If you haven't touched a crayon since elementary school, Netflix's new documentary series Abstract: The Art of Design, probably isn't at the top of your queue. But as an entrepreneur, you may want to watch it anyway. Through eight episodes, the series aims to help us understand how our designed world comes to be, from New Yorker covers to IKEA furniture. Each episode gives us a glimpse into the mind of one artist--his or her career, inspirations, and philosophies.

Spotlighting illustrator Christoph Niemann, who has illustrated covers for the New Yorker and Wired first episode starts with an overwhelming focus on sketches and illustrations. At first, it makes you wonder if and how the series is relevant to a business person. But as the episode continues, you'll note how, in a less than abstract way, entrepreneurship is a lot like being an artist.

In just one episode, I picked up six tips for artists that are equally applicable to entrepreneurs.
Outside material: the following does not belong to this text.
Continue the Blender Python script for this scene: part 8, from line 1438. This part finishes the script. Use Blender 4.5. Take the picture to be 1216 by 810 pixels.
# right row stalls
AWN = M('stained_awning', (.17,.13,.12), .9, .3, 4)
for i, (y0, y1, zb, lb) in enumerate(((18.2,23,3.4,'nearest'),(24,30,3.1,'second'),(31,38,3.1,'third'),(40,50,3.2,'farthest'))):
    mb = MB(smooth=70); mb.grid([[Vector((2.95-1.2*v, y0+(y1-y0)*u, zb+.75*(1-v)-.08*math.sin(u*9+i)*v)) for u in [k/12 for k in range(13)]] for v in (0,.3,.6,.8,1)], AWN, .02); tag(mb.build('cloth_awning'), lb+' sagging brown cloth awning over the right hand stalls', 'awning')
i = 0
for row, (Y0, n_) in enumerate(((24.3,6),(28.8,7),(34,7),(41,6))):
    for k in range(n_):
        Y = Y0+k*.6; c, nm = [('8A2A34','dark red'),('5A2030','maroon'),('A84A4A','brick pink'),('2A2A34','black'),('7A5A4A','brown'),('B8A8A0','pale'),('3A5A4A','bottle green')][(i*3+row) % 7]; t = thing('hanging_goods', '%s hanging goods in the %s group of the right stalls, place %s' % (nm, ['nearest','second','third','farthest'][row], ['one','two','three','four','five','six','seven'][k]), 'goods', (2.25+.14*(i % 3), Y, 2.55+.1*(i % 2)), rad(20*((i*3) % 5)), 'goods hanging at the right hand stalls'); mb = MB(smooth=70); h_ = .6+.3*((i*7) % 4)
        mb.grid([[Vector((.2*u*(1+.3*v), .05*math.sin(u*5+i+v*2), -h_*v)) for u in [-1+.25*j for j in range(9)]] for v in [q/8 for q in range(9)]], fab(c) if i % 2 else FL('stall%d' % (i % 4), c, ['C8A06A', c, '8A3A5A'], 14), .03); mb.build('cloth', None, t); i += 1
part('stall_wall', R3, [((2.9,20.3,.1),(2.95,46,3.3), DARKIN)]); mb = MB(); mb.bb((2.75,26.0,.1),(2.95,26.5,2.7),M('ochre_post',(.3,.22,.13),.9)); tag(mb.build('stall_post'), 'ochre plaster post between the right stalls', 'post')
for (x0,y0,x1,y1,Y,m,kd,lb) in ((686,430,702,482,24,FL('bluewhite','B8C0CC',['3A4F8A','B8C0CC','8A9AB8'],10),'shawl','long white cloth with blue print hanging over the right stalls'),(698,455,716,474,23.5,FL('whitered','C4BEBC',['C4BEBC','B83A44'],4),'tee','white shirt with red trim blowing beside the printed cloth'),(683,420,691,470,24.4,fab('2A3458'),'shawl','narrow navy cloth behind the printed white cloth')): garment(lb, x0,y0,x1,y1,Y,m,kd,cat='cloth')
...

1. Identify what is most essential in a given moment

When conceiving an illustration, Neimann starts with a thousand different thoughts, then individually eliminates them until he's left with the one to three that he believes are essential to the question at hand. At any given point when building a business, this method of prioritization is crucial. After brainstorming all possible directions you might take (for example product features or strategic areas of focus), start to eliminate each one until you've arrived at the three that are most crucial to your current goal. What needs to be true in order for you to succeed? Throw away everything else.

2. Get up and go to work

In discussing his work day, Neimann quotes Chuck Close, "Amateurs look for inspiration; the rest of us just get up and go to work." When you are involved with a nascent business, it's easy to let it take over your life. From conversations with strangers at bars to bedtime brainstorms, you might feel constant pressure to be "on" for when inspiration strikes. Instead, identify specific hours of the day for "work" versus the rest of your life. For Neimann, "anything that happens between 9 and 6 is the essence," though some of that work might happen outside your workplace (for example experiencing a museum for inspiration).

3. Change directions when things are good

In his mid-thirties, Neimann, despite being extremely busy and fulfilled, was in search of a way to grow. He decided to move from New York to Berlin, where he then experienced his most intense phase of work. Especially in a nascent company, quiet moments can feel rare and precious. However, these may be the safest periods in which to explore potential strategic shifts or initiatives. When things are not good, your brain is working a reactive way, in order to restore order. But when things are good, you can be proactive about the ways in which you might stretch past the status quo and truly innovate. As Neimann has learned, it's important to "constantly reinvent how you approach your work."

4. Give up control

Neimann describes how over time, he has learned to ignore his need for control. Using the metaphor of juggling, he alludes to a balance between planning (the balls in your hand) and serendipity (the one ball that is always in the air). He explains how the absence of plans opens doors that lead to "magic moments." While it is important to establish a vision for employees to work toward, and a strategy for how and when each workstream should hit specific milestones, it is also important to allow for unplanned moments. This balance enables you to be more agile, frequently questioning outcomes and pivoting when new, more important customer or business needs surface.

5. Practice everyday

According to Neimann, there is a downside to having a good idea -- the need to have another good idea. If having one good idea is as unlikely as winning the lottery, searching for a second good idea is like hoping to win the lottery not once, but twice. And when you are unable to repeat this stroke of luck, you are overcome with the pain or fear that you are permanently out of good ideas. Neimann encourages artists to relax, and instead of being hard on themselves, to practice every day. As an entrepreneur with a long-term vision, you might spend most of your time thinking about the big ideas and initiatives that will get you there. Be sure, however, to balance this with smaller, scrappier ideas in your day-to-day. This will enable you to practice leading and executing.

6. Don't aim for the finish line

Spoiler alert: The episode ends with Neimann concluding that the idea of "done" is not what he is trying to achieve. To him, being an artist isn't about completing and submitting illustrations. It is instead an ongoing exploration. As an entrepreneur, your work is never done. There are always improvements to be made or new milestones to achieve. Much like art, entrepreneurship is not about getting to some endpoint--there isn't one. Instead of placing value on an "end game" like acquisition or IPO, identify the desired stages of your company and how you want to grow. What questions do you want to answer during each stage? What needs to be true to move from one stage to the next?

Though I have not yet watched the series in full, a marathon-binge is in my future. If you're looking for something new to watch (and even if you're not), dedicate some time to Abstract. You'll quickly find that it's relevance to your business is rather concrete.